### TASK TO CARRY OUT
Copy out the listing that follows exactly, dropping every picture.

--- begin GIVEN INFORMATION ---

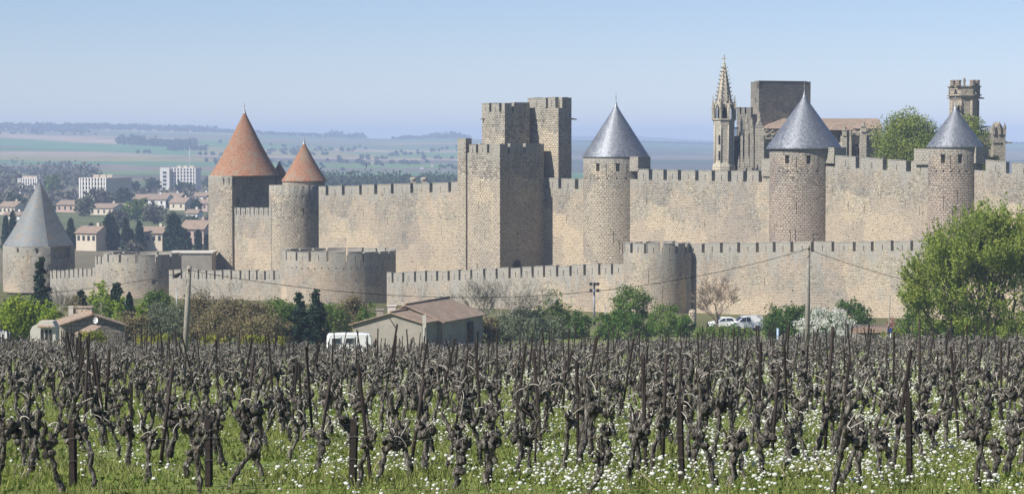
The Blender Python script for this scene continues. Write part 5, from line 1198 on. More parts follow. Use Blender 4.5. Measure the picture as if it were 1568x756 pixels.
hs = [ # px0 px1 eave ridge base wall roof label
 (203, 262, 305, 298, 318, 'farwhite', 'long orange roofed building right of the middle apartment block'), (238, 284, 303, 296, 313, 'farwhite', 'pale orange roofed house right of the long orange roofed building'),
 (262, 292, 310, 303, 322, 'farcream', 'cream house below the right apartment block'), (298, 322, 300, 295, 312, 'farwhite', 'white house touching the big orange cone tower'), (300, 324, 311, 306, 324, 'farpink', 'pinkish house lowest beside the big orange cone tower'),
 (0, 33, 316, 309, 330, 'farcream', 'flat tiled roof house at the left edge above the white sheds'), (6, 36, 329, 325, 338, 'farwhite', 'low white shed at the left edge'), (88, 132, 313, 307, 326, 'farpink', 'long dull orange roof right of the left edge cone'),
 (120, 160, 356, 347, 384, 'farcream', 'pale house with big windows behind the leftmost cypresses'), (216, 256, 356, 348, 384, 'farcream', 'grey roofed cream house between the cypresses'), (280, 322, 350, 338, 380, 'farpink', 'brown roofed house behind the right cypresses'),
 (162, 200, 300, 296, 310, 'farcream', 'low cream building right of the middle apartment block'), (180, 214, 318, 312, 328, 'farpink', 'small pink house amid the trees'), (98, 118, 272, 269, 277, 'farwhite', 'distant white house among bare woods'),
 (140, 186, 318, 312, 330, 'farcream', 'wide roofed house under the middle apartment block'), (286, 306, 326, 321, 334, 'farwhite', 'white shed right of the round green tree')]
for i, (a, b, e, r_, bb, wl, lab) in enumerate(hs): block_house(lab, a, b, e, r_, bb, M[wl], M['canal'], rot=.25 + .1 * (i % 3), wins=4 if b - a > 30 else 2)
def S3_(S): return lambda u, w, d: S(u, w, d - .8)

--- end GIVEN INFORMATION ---

### EXPECTED OUTPUT
The Blender Python script for this scene continues. Write part 5, from line 1198 on. More parts follow. Use Blender 4.5. Measure the picture as if it were 1568x756 pixels.
hs = [ # px0 px1 eave ridge base wall roof label
 (203, 262, 305, 298, 318, 'farwhite', 'long orange roofed building right of the middle apartment block'), (238, 284, 303, 296, 313, 'farwhite', 'pale orange roofed house right of the long orange roofed building'),
 (262, 292, 310, 303, 322, 'farcream', 'cream house below the right apartment block'), (298, 322, 300, 295, 312, 'farwhite', 'white house touching the big orange cone tower'), (300, 324, 311, 306, 324, 'farpink', 'pinkish house lowest beside the big orange cone tower'),
 (0, 33, 316, 309, 330, 'farcream', 'flat tiled roof house at the left edge above the white sheds'), (6, 36, 329, 325, 338, 'farwhite', 'low white shed at the left edge'), (88, 132, 313, 307, 326, 'farpink', 'long dull orange roof right of the left edge cone'),
 (120, 160, 356, 347, 384, 'farcream', 'pale house with big windows behind the leftmost cypresses'), (216, 256, 356, 348, 384, 'farcream', 'grey roofed cream house between the cypresses'), (280, 322, 350, 338, 380, 'farpink', 'brown roofed house behind the right cypresses'),
 (162, 200, 300, 296, 310, 'farcream', 'low cream building right of the middle apartment block'), (180, 214, 318, 312, 328, 'farpink', 'small pink house amid the trees'), (98, 118, 272, 269, 277, 'farwhite', 'distant white house among bare woods'),
 (140, 186, 318, 312, 330, 'farcream', 'wide roofed house under the middle apartment block'), (286, 306, 326, 321, 334, 'farwhite', 'white shed right of the round green tree')]
for i, (a, b, e, r_, bb, wl, lab) in enumerate(hs): block_house(lab, a, b, e, r_, bb, M[wl], M['canal'], rot=.25 + .1 * (i % 3), wins=4 if b - a > 30 else 2)
def S3_(S): return lambda u, w, d: S(u, w, d - .8)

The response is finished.